Parmi les plus célèbres déportés sous l’empire, on trouve des princes (les Décembristes, nom donné aux participants à la révolte contre le pouvoir du Tsar du 14 décembre 1825), des écrivains comme Feodor Dostoïevski qui passa plus de quatre années de travaux forcés en Sibérie (une expérience terrifiante qu’il relate dans Souvenirs de la maison des Morts et dans Carnets de Sibérie) et même des membres de la famille impériale.

En hiver, il faut affronter des températures en dessous de 50 degrés centigrade qui tordent même le fer des chaînes des prisonniers. En été, aucun répit puisque la température peut monter jusqu’à 35 degrés et qu’il faut affronter des milliards de moustiques. L’ennemi de 2 millimètres volant vient même à bout de régiments militaires entiers et rien ne les arrêtent.

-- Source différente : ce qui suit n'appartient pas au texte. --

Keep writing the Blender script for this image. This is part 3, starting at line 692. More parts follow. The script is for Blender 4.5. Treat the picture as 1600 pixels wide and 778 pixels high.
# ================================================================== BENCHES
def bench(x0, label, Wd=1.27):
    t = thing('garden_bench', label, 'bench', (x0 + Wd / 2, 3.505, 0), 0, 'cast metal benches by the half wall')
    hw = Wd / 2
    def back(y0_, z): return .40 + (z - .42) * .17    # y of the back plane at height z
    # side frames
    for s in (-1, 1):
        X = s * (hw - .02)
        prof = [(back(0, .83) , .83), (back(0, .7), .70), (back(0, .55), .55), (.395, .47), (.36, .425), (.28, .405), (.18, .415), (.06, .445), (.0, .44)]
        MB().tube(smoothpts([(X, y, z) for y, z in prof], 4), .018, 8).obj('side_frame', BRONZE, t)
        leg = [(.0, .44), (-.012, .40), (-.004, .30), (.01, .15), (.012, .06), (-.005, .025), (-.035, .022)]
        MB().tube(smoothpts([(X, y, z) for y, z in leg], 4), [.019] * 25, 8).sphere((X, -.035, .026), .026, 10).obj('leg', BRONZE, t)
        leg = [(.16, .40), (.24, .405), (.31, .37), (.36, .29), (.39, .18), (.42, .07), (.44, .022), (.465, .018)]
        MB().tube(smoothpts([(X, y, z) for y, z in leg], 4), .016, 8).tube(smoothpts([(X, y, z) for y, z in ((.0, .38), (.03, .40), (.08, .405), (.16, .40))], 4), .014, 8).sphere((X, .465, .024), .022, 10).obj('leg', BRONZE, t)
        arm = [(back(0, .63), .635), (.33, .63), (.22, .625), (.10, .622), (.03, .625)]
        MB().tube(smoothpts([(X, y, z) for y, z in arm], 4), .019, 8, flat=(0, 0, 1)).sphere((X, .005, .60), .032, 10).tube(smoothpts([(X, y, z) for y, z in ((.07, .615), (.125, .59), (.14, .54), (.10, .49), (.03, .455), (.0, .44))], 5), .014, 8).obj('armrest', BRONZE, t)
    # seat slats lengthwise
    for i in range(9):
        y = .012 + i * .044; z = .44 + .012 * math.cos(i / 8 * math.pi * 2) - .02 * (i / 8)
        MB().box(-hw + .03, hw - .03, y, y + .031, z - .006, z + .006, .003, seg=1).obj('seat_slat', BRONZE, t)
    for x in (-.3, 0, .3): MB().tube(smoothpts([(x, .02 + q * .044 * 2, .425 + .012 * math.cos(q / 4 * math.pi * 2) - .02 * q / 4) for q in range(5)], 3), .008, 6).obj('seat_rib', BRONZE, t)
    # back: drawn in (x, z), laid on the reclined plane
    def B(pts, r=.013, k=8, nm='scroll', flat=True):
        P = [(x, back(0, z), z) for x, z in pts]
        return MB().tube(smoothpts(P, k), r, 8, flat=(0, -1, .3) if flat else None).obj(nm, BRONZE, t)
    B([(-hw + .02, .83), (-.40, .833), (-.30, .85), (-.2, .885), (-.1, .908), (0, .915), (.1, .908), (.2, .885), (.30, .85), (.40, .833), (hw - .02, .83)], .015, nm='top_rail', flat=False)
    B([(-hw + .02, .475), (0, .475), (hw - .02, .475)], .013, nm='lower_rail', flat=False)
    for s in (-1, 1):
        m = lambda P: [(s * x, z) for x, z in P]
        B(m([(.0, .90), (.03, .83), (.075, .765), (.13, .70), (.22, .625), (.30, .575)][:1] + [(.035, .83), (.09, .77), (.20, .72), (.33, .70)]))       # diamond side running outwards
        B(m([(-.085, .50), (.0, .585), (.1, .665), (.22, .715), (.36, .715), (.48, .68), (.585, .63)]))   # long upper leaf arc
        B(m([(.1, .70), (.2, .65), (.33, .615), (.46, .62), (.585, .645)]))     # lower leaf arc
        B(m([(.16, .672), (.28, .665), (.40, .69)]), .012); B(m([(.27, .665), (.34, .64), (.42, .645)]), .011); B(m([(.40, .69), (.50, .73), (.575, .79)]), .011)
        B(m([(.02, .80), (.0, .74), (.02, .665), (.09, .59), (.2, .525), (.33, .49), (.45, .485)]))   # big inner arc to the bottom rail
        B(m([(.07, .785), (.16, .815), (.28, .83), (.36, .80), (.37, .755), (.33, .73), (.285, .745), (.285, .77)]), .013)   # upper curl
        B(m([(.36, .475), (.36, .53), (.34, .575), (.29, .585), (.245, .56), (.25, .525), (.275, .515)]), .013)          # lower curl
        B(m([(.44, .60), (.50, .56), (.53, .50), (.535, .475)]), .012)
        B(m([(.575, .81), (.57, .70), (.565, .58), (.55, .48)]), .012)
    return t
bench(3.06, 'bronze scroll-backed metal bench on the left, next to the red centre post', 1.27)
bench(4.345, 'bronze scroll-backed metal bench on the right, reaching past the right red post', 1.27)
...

L’envoi massif de populations dans ces régions a provoqué un problème auquel les autorités de St Pétersbourg n’avaient pas réellement pensé. Malgré le télégraphe qui existe dès 1864, les nouvelles mettent au moins 15 jours pour arriver à la Capitale et il devient de plus en plus difficile de maintenir l’autorité impériale dans l’immense Sibérie. La conquête ferroviaire américaine donne de nouvelles idées aux géographes russes : il faut construire un chemin de fer au dessous du 60e parallèle. Le Transsibérien était le seul moyen d’implanter définitivement le pouvoir russe à travers le continent et de prouver au monde entier la puissance du plus grand empire du monde.